Mercredi 3 septembre, les jihadistes du Groupe de soutien à l’islam et aux musulmans (Jnim), affiliés à al-Qaïda, ont mis leur menace à exécution.
Après plusieurs avertissements lancés début juillet, ils ont officiellement décrété un blocus total des villes de Kayes et Nioro du Sahel, dans le sud-ouest du Mali, non loin des frontières avec le Sénégal et la Mauritanie.
Le signal a été donné par un coup de force : l’interception de véhicules près de Nioro, suivie de l’enlèvement de proches du chérif Bouyé Haïdara, figure religieuse majeure du pays.
Deux adolescents membres de sa famille ainsi que deux chauffeurs figurent parmi les otages.
Les jihadistes sont repartis avec deux 4x4 appartenant au chérif.
Un message clair : frapper au cœur symbolique et religieux
Le choix de cibler directement le chérif de Nioro n’est pas anodin.
Déjà en janvier 2025, le Jnim avait revendiqué l’enlèvement de Thierno Amadou Hady Tall, un autre chef religieux de Nioro, dont la mort reste entourée de zones d’ombre.
Cette fois, l’attaque contre Bouyé Haïdara résonne comme un avertissement au clergé musulman influent du Mali.
Incendies et propagande jihadiste
Dans la soirée du 3 septembre, le Jnim a diffusé des vidéos de propagande confirmant l’opération et annonçant officiellement le blocus.
Sur le terrain, des camions ont été incendiés entre Kayes et Nioro, confirmant la volonté des jihadistes de couper les routes.

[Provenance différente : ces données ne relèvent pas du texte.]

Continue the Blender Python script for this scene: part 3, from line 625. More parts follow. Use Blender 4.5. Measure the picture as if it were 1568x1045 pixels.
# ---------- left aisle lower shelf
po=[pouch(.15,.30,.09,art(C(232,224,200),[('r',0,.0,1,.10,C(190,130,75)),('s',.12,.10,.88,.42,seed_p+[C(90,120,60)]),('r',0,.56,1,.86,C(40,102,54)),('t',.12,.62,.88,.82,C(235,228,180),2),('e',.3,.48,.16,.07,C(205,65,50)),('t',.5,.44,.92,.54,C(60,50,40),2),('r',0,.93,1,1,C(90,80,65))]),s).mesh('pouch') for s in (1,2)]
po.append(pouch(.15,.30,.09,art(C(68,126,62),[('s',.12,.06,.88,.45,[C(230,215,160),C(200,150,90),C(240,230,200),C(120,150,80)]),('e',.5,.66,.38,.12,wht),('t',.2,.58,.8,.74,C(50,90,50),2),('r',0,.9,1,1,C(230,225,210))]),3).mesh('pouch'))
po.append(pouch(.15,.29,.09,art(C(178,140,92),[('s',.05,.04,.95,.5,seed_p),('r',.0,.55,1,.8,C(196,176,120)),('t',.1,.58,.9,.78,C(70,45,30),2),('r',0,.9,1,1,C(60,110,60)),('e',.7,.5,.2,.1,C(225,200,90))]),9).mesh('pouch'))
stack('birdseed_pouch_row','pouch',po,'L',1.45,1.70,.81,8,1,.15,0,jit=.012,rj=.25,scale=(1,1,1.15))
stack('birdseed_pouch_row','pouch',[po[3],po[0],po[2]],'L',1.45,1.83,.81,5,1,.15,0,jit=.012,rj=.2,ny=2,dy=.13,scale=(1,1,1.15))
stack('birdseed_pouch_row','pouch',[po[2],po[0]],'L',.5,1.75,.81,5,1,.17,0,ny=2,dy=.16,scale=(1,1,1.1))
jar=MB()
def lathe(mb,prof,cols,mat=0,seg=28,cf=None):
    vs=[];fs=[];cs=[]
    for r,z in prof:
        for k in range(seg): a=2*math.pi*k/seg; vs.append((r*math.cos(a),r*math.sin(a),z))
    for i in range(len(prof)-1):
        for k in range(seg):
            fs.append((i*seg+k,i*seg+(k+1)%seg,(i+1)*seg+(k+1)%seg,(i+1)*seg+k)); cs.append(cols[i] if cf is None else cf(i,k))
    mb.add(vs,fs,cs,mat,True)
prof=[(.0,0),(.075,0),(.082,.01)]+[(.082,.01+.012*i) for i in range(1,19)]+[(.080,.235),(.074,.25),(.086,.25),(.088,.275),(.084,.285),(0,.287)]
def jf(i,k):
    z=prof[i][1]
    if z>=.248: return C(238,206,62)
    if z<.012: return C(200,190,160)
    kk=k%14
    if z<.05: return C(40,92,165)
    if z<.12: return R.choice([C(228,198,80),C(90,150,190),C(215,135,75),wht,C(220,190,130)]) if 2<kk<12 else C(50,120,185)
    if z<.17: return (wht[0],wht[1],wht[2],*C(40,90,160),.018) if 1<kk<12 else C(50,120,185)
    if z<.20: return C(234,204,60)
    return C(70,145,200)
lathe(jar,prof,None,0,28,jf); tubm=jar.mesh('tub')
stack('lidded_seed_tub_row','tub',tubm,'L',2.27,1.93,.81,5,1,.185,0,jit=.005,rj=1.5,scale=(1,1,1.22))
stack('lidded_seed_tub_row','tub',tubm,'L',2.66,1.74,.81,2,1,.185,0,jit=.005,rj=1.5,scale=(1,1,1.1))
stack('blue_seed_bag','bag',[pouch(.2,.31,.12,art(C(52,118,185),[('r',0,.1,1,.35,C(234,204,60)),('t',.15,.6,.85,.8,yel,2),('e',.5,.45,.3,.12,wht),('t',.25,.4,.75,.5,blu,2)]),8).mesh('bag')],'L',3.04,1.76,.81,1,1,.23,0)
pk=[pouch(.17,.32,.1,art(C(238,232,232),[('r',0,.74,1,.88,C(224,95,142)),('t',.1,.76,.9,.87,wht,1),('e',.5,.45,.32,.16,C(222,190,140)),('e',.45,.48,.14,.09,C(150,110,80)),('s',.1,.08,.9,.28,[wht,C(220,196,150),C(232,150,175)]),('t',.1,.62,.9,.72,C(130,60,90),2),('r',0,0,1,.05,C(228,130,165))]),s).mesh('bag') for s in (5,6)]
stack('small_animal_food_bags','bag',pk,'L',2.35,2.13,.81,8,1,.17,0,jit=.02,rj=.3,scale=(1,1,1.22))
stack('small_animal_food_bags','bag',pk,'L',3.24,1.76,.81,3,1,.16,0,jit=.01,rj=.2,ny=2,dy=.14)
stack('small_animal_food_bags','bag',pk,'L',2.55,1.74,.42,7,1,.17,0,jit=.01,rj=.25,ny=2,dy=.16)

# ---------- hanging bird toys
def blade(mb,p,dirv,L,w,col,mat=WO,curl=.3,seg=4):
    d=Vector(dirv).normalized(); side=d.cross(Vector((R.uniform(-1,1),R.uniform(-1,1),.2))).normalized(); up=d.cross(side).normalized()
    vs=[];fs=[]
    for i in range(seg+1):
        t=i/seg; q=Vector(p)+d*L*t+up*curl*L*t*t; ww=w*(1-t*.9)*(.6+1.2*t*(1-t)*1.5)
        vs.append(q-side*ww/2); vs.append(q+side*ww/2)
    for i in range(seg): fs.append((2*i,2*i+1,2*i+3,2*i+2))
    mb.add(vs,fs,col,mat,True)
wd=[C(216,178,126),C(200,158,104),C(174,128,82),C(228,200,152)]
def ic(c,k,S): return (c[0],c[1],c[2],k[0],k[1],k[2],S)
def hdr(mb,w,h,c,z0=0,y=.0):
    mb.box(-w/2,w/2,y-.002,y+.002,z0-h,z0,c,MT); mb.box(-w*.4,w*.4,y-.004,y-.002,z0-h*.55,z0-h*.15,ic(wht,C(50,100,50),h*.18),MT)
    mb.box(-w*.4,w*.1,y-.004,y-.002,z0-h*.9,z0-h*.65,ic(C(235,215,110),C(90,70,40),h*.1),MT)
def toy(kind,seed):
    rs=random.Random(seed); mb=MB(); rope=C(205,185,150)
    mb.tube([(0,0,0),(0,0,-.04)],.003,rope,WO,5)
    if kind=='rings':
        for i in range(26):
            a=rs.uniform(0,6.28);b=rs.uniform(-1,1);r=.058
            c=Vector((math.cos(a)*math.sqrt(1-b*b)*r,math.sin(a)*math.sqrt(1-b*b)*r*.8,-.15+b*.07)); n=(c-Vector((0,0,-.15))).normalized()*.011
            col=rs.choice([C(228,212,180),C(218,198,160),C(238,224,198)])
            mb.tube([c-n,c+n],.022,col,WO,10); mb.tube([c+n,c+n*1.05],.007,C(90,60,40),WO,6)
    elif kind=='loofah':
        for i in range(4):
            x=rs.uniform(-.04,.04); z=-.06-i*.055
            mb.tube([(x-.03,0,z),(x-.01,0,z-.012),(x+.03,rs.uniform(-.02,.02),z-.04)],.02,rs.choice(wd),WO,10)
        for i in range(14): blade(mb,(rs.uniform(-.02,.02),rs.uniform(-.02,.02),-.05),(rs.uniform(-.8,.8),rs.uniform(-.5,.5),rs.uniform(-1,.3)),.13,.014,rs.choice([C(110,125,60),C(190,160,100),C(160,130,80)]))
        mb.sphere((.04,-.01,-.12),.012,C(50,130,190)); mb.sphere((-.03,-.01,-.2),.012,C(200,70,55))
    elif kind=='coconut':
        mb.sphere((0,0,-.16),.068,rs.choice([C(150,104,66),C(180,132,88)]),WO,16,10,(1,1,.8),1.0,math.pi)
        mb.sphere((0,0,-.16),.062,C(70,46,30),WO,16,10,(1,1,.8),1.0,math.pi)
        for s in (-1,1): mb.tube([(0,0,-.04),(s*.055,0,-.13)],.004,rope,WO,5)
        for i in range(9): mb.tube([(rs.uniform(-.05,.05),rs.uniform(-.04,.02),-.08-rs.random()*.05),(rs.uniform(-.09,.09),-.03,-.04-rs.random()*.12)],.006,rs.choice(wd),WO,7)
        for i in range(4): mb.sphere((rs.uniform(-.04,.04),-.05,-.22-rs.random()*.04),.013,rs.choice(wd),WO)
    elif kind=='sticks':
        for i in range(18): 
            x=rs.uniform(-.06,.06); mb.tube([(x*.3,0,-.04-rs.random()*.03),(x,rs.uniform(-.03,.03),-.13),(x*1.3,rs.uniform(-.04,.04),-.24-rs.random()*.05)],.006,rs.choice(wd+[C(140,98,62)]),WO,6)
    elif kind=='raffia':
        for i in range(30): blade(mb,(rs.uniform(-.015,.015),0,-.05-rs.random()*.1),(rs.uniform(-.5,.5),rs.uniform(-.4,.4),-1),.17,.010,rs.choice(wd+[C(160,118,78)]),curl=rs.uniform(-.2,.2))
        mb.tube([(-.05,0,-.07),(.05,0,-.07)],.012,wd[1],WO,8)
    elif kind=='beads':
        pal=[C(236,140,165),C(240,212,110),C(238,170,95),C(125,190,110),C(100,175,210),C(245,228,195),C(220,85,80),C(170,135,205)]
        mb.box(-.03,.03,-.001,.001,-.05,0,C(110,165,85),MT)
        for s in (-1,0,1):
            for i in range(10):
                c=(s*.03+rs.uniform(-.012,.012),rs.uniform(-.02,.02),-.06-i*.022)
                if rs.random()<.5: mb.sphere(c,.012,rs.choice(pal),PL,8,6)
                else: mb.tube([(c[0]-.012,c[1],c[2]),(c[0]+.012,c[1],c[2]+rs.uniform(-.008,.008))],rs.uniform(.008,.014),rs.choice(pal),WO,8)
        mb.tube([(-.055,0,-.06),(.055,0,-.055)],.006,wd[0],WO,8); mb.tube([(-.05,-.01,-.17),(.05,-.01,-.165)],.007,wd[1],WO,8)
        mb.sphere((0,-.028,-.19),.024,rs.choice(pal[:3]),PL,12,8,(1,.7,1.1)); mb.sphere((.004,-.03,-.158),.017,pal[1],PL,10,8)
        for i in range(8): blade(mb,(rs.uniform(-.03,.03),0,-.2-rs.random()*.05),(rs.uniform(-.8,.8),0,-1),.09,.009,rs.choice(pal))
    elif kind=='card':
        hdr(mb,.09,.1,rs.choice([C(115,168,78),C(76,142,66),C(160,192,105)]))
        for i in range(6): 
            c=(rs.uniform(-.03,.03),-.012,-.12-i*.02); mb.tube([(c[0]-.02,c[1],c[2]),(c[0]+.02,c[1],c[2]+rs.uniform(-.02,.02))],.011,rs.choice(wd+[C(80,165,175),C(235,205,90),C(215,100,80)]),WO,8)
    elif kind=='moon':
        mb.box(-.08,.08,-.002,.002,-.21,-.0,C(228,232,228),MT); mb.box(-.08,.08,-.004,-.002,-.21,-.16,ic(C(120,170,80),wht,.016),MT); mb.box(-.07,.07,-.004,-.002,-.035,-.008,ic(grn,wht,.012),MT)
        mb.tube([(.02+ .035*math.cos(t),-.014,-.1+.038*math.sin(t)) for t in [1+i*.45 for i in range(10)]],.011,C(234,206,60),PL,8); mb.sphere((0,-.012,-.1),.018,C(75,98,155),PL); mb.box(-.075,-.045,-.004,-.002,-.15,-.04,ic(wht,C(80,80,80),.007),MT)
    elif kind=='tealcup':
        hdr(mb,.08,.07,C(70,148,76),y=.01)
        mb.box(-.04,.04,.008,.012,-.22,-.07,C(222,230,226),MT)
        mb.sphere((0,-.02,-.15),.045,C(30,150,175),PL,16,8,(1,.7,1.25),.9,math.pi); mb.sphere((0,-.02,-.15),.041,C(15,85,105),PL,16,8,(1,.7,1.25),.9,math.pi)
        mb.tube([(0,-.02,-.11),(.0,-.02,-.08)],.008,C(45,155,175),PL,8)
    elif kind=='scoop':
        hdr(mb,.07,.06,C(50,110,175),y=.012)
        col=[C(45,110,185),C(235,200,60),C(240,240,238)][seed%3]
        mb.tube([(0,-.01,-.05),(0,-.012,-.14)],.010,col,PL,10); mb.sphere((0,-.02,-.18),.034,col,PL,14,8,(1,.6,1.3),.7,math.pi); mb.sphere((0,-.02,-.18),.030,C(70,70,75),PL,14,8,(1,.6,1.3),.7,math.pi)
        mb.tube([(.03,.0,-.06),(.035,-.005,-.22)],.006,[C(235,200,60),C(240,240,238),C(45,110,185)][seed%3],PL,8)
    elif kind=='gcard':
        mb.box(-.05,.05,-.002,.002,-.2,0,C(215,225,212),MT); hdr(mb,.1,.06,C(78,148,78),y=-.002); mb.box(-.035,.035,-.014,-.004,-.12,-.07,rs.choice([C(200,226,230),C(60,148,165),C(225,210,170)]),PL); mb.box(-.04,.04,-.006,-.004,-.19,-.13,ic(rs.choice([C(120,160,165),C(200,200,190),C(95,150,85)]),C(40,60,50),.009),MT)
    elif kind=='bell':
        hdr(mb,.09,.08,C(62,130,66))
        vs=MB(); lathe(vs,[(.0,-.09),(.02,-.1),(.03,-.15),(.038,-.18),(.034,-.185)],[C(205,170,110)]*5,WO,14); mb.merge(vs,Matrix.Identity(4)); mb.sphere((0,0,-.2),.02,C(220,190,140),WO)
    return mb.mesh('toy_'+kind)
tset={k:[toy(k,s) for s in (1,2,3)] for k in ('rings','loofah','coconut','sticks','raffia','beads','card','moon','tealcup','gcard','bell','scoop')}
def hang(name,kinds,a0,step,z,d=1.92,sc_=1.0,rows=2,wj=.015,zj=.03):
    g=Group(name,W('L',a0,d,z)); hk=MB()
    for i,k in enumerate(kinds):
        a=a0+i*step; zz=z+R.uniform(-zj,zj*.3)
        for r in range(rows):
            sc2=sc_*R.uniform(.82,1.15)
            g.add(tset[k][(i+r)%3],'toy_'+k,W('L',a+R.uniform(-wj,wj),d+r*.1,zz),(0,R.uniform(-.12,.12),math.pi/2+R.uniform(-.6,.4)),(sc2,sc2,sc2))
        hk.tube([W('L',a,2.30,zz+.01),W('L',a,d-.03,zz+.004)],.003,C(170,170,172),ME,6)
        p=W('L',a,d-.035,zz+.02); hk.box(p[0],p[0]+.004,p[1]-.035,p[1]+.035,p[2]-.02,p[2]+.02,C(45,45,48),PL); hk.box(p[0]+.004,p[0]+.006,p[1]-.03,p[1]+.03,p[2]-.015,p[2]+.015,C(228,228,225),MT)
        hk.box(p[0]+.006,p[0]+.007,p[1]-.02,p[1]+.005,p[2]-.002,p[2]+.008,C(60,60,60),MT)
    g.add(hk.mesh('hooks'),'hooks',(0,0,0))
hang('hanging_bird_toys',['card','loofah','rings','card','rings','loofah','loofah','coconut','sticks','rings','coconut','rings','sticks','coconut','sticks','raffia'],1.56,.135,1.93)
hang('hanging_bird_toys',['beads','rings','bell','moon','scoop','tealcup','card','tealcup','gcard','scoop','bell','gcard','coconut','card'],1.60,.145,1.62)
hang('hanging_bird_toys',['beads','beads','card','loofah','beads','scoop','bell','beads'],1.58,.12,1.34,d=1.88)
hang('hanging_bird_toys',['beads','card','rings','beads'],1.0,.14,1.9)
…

Leur menace la plus lourde de conséquences : interdire toute importation de carburant venant du Sénégal, de la Mauritanie, de la Guinée ou de la Côte d’Ivoire.
Ils visent également des compagnies de transport, dont Diarra Transports, accusée de collusion avec les autorités de transition.
Une stratégie d’asphyxie nationale
Selon un rapport du Timbuktu Institute publié en avril 2025, cette stratégie vise à étouffer Bamako.
La capitale dépend largement de l’approvisionnement par la route de Kayes, artère économique essentielle.
En s’attaquant à cette zone, le Jnim cherche à paralyser le pays au-delà du Sahel occidental.
Les précédentes attaques de juillet, menées sur les frontières sénégalaise et mauritanienne, avaient déjà montré la volonté des jihadistes de punir les populations accusées de soutenir l’armée malienne.
Des offensives d’envergure et libération d’otages
Au lendemain des enlèvements et de l’annonce du blocus, l’absence de réaction officielle avait renforcé les craintes des populations de Kayes et de Nioro.
Mais cette période de silence a rapidement cédé la place à une contre-offensive militaire majeure.
Selon des sources sécuritaires locales et un communiqué de l’État-major, les Forces armées maliennes (FAMa) ont mené plusieurs opérations simultanées.
Dans la région de Kayes, incluant les cercles de Diéma et Nioro du Sahel, des frappes aériennes ciblées ont permis de neutraliser des combattants jihadistes et de détruire des bastions terroristes.
Des otages retenus dans des conditions difficiles ont été libérés, immédiatement pris en charge puis conduits vers une zone sécurisée.
Parallèlement, une frappe aérienne a visé un pick-up suspect à In Delimane, près de Tessit.
L’explosion a révélé la présence de substances inflammables, confirmant la préparation d’actions hostiles.
L’opération a également permis la saisie d’un important arsenal de guerre, infligeant un revers majeur aux Groupes armés terroristes (GAT).
Cette double offensive illustre la détermination des FAMa à porter la guerre au cœur des zones où les jihadistes tentent d’imposer leur loi, envoyant un signal fort : la menace, même à Kayes, ne restera pas sans réponse.
Un risque régional toujours présent
Malgré ces succès militaires, la zone de Kayes reste fragile. Située aux frontières du Sénégal et de la Mauritanie, elle demeure stratégique pour les échanges commerciaux et l’approvisionnement du Mali.
Si le blocus jihadiste venait à s’installer durablement, il pourrait affecter non seulement l’économie malienne mais aussi les flux transfrontaliers, amplifiant l’instabilité régionale.
Ainsi, les récentes frappes et libérations d’otages constituent une victoire tactique, mais la lutte s’inscrit dans la durée : entre le Jnim et l’armée malienne, le bras de fer se joue désormais sur des routes vitales pour tout le pays.